Report the count of lines where the string "script" appears, and nothing else.

## RECORDS FOR THIS EXERCISE

______________________________

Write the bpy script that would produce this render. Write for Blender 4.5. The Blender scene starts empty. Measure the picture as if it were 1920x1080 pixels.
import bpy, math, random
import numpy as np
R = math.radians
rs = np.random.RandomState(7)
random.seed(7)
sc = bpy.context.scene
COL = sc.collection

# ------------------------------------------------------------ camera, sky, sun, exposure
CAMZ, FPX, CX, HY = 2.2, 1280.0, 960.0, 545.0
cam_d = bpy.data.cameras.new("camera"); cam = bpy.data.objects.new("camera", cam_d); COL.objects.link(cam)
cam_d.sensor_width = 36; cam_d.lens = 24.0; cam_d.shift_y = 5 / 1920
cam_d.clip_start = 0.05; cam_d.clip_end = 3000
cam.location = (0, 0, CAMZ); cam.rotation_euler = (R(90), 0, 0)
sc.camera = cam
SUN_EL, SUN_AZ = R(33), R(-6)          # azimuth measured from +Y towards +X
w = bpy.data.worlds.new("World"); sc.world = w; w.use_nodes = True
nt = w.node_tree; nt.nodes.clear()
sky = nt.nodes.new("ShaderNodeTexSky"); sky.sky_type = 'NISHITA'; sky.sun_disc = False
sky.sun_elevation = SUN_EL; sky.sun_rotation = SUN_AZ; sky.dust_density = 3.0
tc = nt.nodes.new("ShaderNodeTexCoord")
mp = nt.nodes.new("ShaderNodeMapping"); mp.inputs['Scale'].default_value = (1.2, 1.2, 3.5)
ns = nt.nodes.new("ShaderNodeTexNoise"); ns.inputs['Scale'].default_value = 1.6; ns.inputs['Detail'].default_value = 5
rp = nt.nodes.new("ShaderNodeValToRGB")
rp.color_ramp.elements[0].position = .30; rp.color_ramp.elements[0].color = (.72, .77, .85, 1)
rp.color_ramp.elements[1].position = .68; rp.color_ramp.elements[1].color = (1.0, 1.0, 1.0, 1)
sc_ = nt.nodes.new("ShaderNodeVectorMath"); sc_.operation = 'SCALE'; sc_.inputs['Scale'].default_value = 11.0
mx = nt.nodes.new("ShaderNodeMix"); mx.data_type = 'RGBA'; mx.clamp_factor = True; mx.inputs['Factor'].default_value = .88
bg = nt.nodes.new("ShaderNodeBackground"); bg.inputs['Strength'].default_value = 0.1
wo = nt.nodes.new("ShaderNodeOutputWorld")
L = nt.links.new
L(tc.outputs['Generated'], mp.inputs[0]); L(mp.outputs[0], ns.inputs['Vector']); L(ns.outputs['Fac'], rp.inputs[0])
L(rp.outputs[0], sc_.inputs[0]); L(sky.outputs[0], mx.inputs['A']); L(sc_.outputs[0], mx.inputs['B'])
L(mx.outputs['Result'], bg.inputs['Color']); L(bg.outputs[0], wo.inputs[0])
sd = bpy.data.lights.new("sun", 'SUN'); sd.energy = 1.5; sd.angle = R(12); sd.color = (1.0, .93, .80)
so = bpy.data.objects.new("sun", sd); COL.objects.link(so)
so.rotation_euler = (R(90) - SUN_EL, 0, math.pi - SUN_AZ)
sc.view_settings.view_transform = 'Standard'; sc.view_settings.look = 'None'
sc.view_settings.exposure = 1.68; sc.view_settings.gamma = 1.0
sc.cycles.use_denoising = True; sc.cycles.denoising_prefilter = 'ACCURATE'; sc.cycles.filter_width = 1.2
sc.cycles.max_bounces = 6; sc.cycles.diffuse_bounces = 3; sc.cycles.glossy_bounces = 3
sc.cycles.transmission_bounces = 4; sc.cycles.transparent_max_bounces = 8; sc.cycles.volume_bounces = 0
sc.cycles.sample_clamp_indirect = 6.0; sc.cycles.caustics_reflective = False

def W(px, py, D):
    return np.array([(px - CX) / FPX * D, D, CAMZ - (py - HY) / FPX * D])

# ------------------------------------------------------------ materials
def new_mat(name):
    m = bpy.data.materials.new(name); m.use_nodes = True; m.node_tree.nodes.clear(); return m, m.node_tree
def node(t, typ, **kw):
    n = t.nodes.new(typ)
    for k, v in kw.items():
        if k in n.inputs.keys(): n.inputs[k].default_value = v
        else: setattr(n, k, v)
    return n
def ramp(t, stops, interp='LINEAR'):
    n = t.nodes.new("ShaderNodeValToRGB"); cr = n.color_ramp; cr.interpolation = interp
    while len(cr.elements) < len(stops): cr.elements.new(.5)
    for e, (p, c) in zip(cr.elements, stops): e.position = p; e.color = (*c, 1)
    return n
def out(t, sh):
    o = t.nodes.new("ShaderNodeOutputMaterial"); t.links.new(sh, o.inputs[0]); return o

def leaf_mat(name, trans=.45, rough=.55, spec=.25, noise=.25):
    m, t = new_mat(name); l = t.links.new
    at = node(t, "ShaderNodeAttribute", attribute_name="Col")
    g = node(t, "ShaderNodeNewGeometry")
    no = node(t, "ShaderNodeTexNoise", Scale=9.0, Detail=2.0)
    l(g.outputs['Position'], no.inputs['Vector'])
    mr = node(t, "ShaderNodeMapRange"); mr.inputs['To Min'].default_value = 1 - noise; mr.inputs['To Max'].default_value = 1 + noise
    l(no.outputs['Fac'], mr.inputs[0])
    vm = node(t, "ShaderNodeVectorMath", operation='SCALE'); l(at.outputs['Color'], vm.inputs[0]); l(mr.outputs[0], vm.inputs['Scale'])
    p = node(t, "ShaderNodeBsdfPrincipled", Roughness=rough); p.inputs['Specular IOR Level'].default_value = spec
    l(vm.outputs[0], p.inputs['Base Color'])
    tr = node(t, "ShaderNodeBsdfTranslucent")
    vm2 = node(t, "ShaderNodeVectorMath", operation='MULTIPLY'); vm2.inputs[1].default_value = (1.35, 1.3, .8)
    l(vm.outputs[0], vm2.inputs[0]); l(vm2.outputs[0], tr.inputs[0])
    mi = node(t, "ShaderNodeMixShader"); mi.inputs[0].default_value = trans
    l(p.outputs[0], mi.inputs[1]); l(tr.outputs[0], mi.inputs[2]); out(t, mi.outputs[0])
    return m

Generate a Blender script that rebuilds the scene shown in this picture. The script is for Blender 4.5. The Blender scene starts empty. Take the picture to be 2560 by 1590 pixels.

______________________________

## RESPONSE TO THIS EXERCISE
2